Fear

I’m afraid of the dark, of the light
My stomach churns, curdling my insides
A feeling of sinking with no shore to see
Trees cast shadows of despair,
Sounds rustle my thoughts
Faces once familiar smile with evil inside
I know not who to trust, to cry upon
Little do I know, my life is to end
The sorrow remains and the fear lingers.

A bird in the sky

Let me fly, my wings wide open
the gush of air against my bosom
past the hills and meadows
over the castles and rocks
no worry on my chest, no hurry on my breath
afar afar beyond what I can see
tears rolling down my cheek
pain easing through my neck
the joy of flight in my plight
only if I knew my day is to end
the sun in the sky about to go down
into the darkness I go, into the depths I go
shadows of agony falling on my skin
memories and thoughts rushing into my skull
I see no more, I hear no more
my body aching to rest
in a cave of silence
where I lie awaiting my death
only to wake up and fly again and again.

The microcosm

Each day, you wake up as if you are back from the dead with new thoughts, aspirations and dreams. But one thing that always reminds you that it is the same old painful reminder called life is the memories of your past. How much ever you try to forget and move forward, it keeps cropping up into your thoughts like some uninvited guests barging into your peaceful home. The more you remember, the more worrying it is. You can try to keep your memories at bay, alas, they always win.

I’ve never liked photos. I have always felt that I’m not really photogenic, and I suck at posing. With extreme inferiority complex on my appearances, my smile and my presentation, I choose to shy away from any chance of being in a photo. But beyond all that, photos hurt me. Even if they are great memories, pleasant and happy. They might be a memory that reminds me that my past was a happy one and I’m living through some tough times now. Even if I am genuinely happy now, and if an old photo of me comes up to me, I might feel disturbed or even unhappy.

Maybe I am an extremely weird individual. I believe photos shouldn’t exist. That your eyes and your mind should be the only thing that should ever see something or remember something. Because your mind forgets, but photos are a constant reminder of something. And from my life, I’ve realized that I don’t want to be reminded of things. My actions, my thoughts, my perspectives, my emotions, and everything about me is ever changing. I will go back on my words, change my perspectives, regret my past or even choose to repeat things again. I don’t want to be pin down by my past and my deeds in it.

Of course, this doesn’t mean there aren’t consequences to my actions. However, it is not, nor should it be my worry to enforce these consequences on me. If I’ve done something to someone, said something or behaved in a particular way, they are always welcome to remind me, bring joy or happiness associated with it to me or torture me the way they chose. Having said all this, I do have photos of me taken in many situations. I however cannot recollect enough instances where I go back to them or relive those memories. I was once told by someone dear to me that I need to have enough photos with my parents to remember them once they die. Though this seems to be the obvious thing any child should do, I find it difficult to come to terms with this.
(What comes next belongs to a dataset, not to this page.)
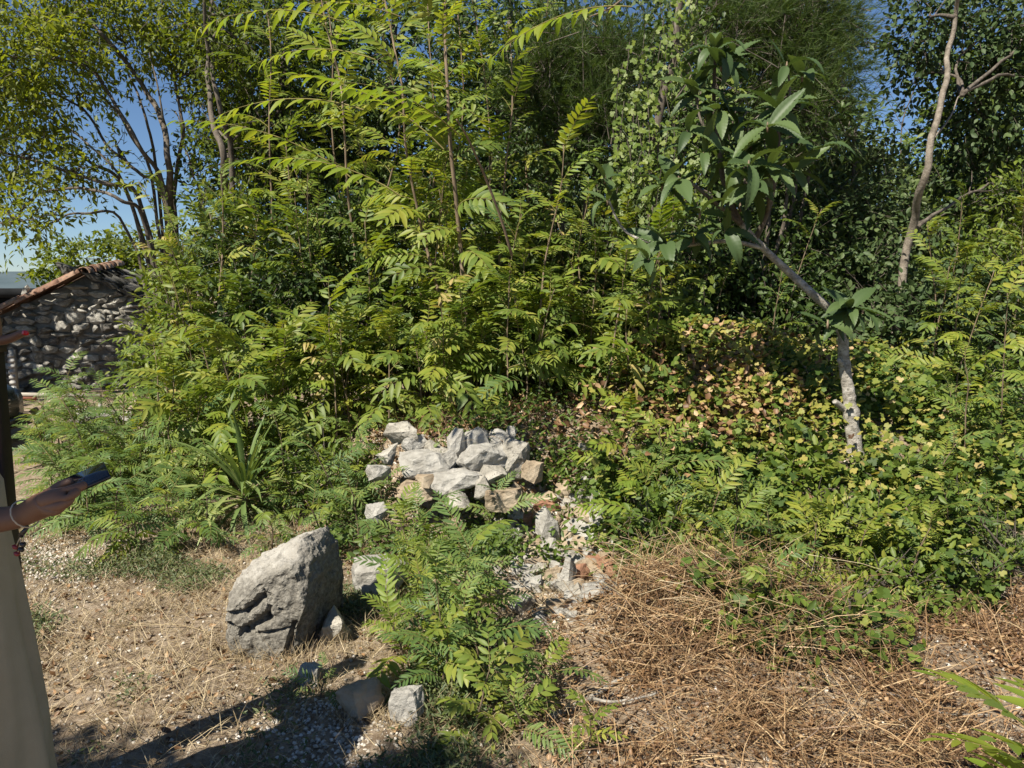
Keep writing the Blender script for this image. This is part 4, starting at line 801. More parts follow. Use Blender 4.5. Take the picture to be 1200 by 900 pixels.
# vine hung trunk
def vines():
    base = at(770, 440, 6.6); base.z = gz(base.x, base.y) - .05
    pts = [base] + [at(u, v, 6.6) for u, v in [(772, 350), (764, 250), (770, 150), (790, 60), (800, -40)]]
    t = thing('vine_hung_trunk', base, 'leaning trunk hung with bright climbing vine left of the loquat', 'tree'); B = np.array(base)
    c, ra = curve(pts, [.05, .045, .04, .035, .03, .025], 6, .03)
    obj('trunk', mesh_from('trunk', np.array(tube(c, ra, 8)[0]) - B, tube(c, ra, 8)[1], M['bark'], True), t)
    s = Soup(); P, D, N_ = [], [], []
    for k in range(95):
        q = c[R.randrange(6, len(c))]; a = U(0, 6.28); ro = U(.05, .45)
        p0 = q + Vector((math.cos(a) * ro, -abs(math.sin(a)) * ro, U(-.1, .2))); ln = U(.3, 1.0)
        p1 = p0 + Vector((U(-.1, .1), U(-.1, .05), -ln * .5)); p2 = p1 + Vector((U(-.1, .1), U(-.05, .05), -ln * .5))
        s.add(*tube([p0, p1, p2], [.004, .003, .002], 3, False))
        for j in range(int(ln * 26)):
            f = U(0, 1); b = p0.lerp(p1, f * 2) if f < .5 else p1.lerp(p2, f * 2 - 1)
            P.append(b + Vector((U(-.04, .04), U(-.05, .02), U(-.03, .03)))); D.append((U(-1, 1), U(-.7, .2), U(-1.2, -.1))); N_.append((U(-.6, .3), -1 + U(-.4, .4), U(.2, 1)))
    V, F = leaves(T_IVY, P, D, N_, NR.uniform(.03, .068, len(P)), NR.uniform(.024, .055, len(P)))
    o = obj('vine_stems', s.mesh('vine_stems', M['bark']), t, -base); o["kind"] = 'stuff'
    o = obj('vine_leaves', mesh_from('vine_leaves', V - B, F, M['bush']), t); o["kind"] = 'stuff'
vines()

# ------------------------------------------------------------------ loquat
def loquat():
    b = hit(1000, 533); Y = b.y; t = thing('loquat_tree', b, 'loquat tree with large ribbed leaves and a pale knotty trunk', 'tree'); B = np.array(b)
    def A(u, v, dy=0): return at(u, v, Y + dy)
    def limb(px, r, name='branch', bark='pale_bark', sides=8, knots=()):
        c, ra = curve([A(*p) for p in px], r, 12, .014, len(px))
        for k, g in knots:
            for i in range(len(ra)): ra[i] *= 1 + g * math.exp(-((i - k * len(ra)) / 1.8) ** 2)
        V, F = tube(c, ra, sides)
        V = [tuple(Vector(p) + noise.noise_vector(Vector(p) * 22) * ra[0] * .10 + noise.noise_vector(Vector(p) * 60) * ra[0] * .05) for p in V]
        obj(name, mesh_from(name, np.array(V) - B, F, M[bark], True), t)
    base = A(1001, 540); 
    limb([(1002, 560, 0), (1000, 522, 0), (996, 478, 0), (992, 440, 0), (988, 398, 0), (984, 378, .02)], [.085, .050, .043, .038, .033, .028], 'trunk', 'pale_bark', 14, knots=((.36, .3), (.12, .2), (.9, .25)))
    limb([(986, 392, 0), (972, 366, .02), (948, 342, -.03), (922, 318, -.01), (893, 288, -.05), (868, 262, -.1)], [.031, .030, .028, .026, .023, .019])
    limb([(988, 478, 0), (978, 470, -.05)], [.026, .018], 'stub')
    limb([(989, 430, 0), (983, 421, -.03)], [.02, .014], 'stub')
    limb([(895, 290, -.05), (860, 284, -.1), (825, 285, -.15), (780, 288, -.2), (735, 272, -.1), (712, 232, -.1)], [.016, .014, .013, .011, .009, .007])
    DB = 'bark'
    limb([(868, 262, -.1), (852, 220, -.15), (842, 170, -.2), (838, 110, -.2), (838, 62, -.25)], [.024, .02, .016, .012, .008], bark=DB)
    limb([(885, 280, -.05), (905, 235, -.2), (912, 180, -.3), (910, 130, -.35)], [.02, .016, .012, .008], bark=DB)
    limb([(868, 262, -.1), (835, 235, -.3), (812, 218, -.35), (795, 210, -.4)], [.016, .012, .01, .007], bark=DB)
    limb([(900, 245, -.2), (903, 215, -.4), (902, 195, -.5)], [.012, .01, .007], bark=DB)
    limb([(912, 160, -.3), (925, 120, -.2), (922, 75, -.2)], [.01, .008, .005], bark=DB)
    limb([(842, 170, -.2), (820, 140, -.25), (815, 105, -.2)], [.01, .008, .006], bark=DB)
    limb([(984, 385, 0), (990, 372, -.1), (996, 362, -.15)], [.02, .014, .01], bark=DB)
    for k in range(12):
        u0 = U(790, 915); v0 = U(90, 250)
        limb([(u0, v0, .05), (u0 + U(-20, 25), v0 - U(10, 40), .1), (u0 + U(-50, 50), v0 - U(30, 80), .1)], [.006, .004, .002], 'twig', bark='bark', sides=5)
    # big ribbed leaves
    mes = []
    for k in range(5):
        S = 22; V = []; F = []; rr = random.Random(k); bend = [.1, .45, .8, 1.1, .3][k]
        x = z = 0.0; a = .25
        for i in range(S + 1):
            tt = i / S; w = .165 * (math.sin(math.pi * min(1, tt ** .8 * .97 + .03)) ** .85) + .002
            if i % 2: w *= .95
            rib = .016 * (1 if i % 2 else -1)
            V += [(x, -w, z + w * .35 + rib * .7), (x, -w * .5, z + w * .22 + rib), (x, 0, z), (x, w * .5, z + w * .22 + rib), (x, w, z + w * .35 + rib * .7)]
            x += math.cos(a) / S; z += math.sin(a) / S; a -= bend * 1.6 / S
        for i in range(S):
            for j in range(4):
                q = i * 5 + j; F += [(q, q + 5, q + 6), (q, q + 6, q + 1)]
        V2, F2 = tube([(-.1, 0, -.02), (0, 0, 0)], [.010, .008], 5); F += [tuple(i + len(V) for i in f) for f in F2]; V += V2
        mes.append(mesh_from('leaf', V, F, M['loquat'], False))
    tips = [(838, 58, -.25, 10), (912, 128, -.35, 12), (902, 196, -.5, 12), (842, 130, -.2, 9), (795, 212, -.4, 9), (825, 180, -.4, 7), (930, 200, -.2, 6), (880, 170, -.1, 6), (815, 105, -.2, 5), (922, 78, -.2, 4), (996, 362, -.15, 18), (780, 285, -.2, 6), (850, 270, -.3, 5), (860, 190, -.3, 7), (712, 235, -.1, 4), (880, 225, -.35, 6), (820, 250, -.4, 5), (970, 380, -.2, 4), (865, 145, -.1, 5)]
    tips += [(u + U(-42, 42), v + U(-35, 35), dy + U(-.2, .2), 6) for (u, v, dy, n) in tips if v < 300]
    for (u, v, dy, n) in tips:
        c = A(u, v, dy)
        obj('bud', mesh_from('bud', *tube([c - b - Vector((0, 0, .03)), c - b, c - b + Vector((0, 0, .03))], [.007, .008, .003], 6), M['young_bark'], True), t)
        az = U(0, 6.28)
        for i in range(n):
            az += 2.4 + U(-.3, .3); f = i / n; el = .6 - 1.7 * f + U(-.3, .3)
            o = obj('leaf', R.choice(mes), t, c - b + Vector((math.cos(az), math.sin(az), 0)) * .012, (.5 * math.cos(az) + U(-.4, .4), -el, az)); s_ = U(.18, .30); o.scale = (s_, s_ * U(.85, 1.1), s_)
loquat()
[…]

I have lot of fond memories of my parents, but I think I should forget them and the level of details in them to move on forward in life. As long as they are alive, they are constant reminder for my time with them, the past, present and my potential future with them, just like photos. If I were to always linger in my memories of them, I think I will die of depression and sorrow, unable to think of the next moment, unable to move an inch forward in life. After all, photos are microcosms of your life.

Life in a bottle

Often I think my life is in a bottle. You know, like a ship inside a bottle. Just that, I am inside it. The whole of my life, my existence, myself. It is a sense of being trapped, unable to escape, breathe or even express. And I think that someone has put me inside it, and cast me away on the sea, floating mindless, moving with the waves. There is this constant loneliness which is extremely unjustified. Because I’m not alone. I’ve never been alone. Then again, I do feel alone. Not always, but at times when I do, it is extreme. Like somebody is smothering me, suffocating me and I feel like I’m dying. Drowning, or like being waterboarded.

Seems there is no real bottle. Ofcourse there isn’t. It’s all in my head. That knowledge isn’t helping. Because I’ve cast that bottle on myself. Maybe it’s my failure to realise that I did this on myself. And not knowing how to undo this is only exacerbating the pain. I’m used to feeling this pain. A lot of it. I’ve gone through such pain many many times before. Each time, I’ve got numb and then accustomed to it to not feel threatened by it. Nothing is different this time.

Maybe I’m just nuts. Maybe all I need is a place to express my ramblings. My blog was always that to me. Now the remnants of the age old pain is torturing me. Years worth pent up pain feels unleashed. And my mind isn’t able to cope with it. I want an exit. I want to break the bottle.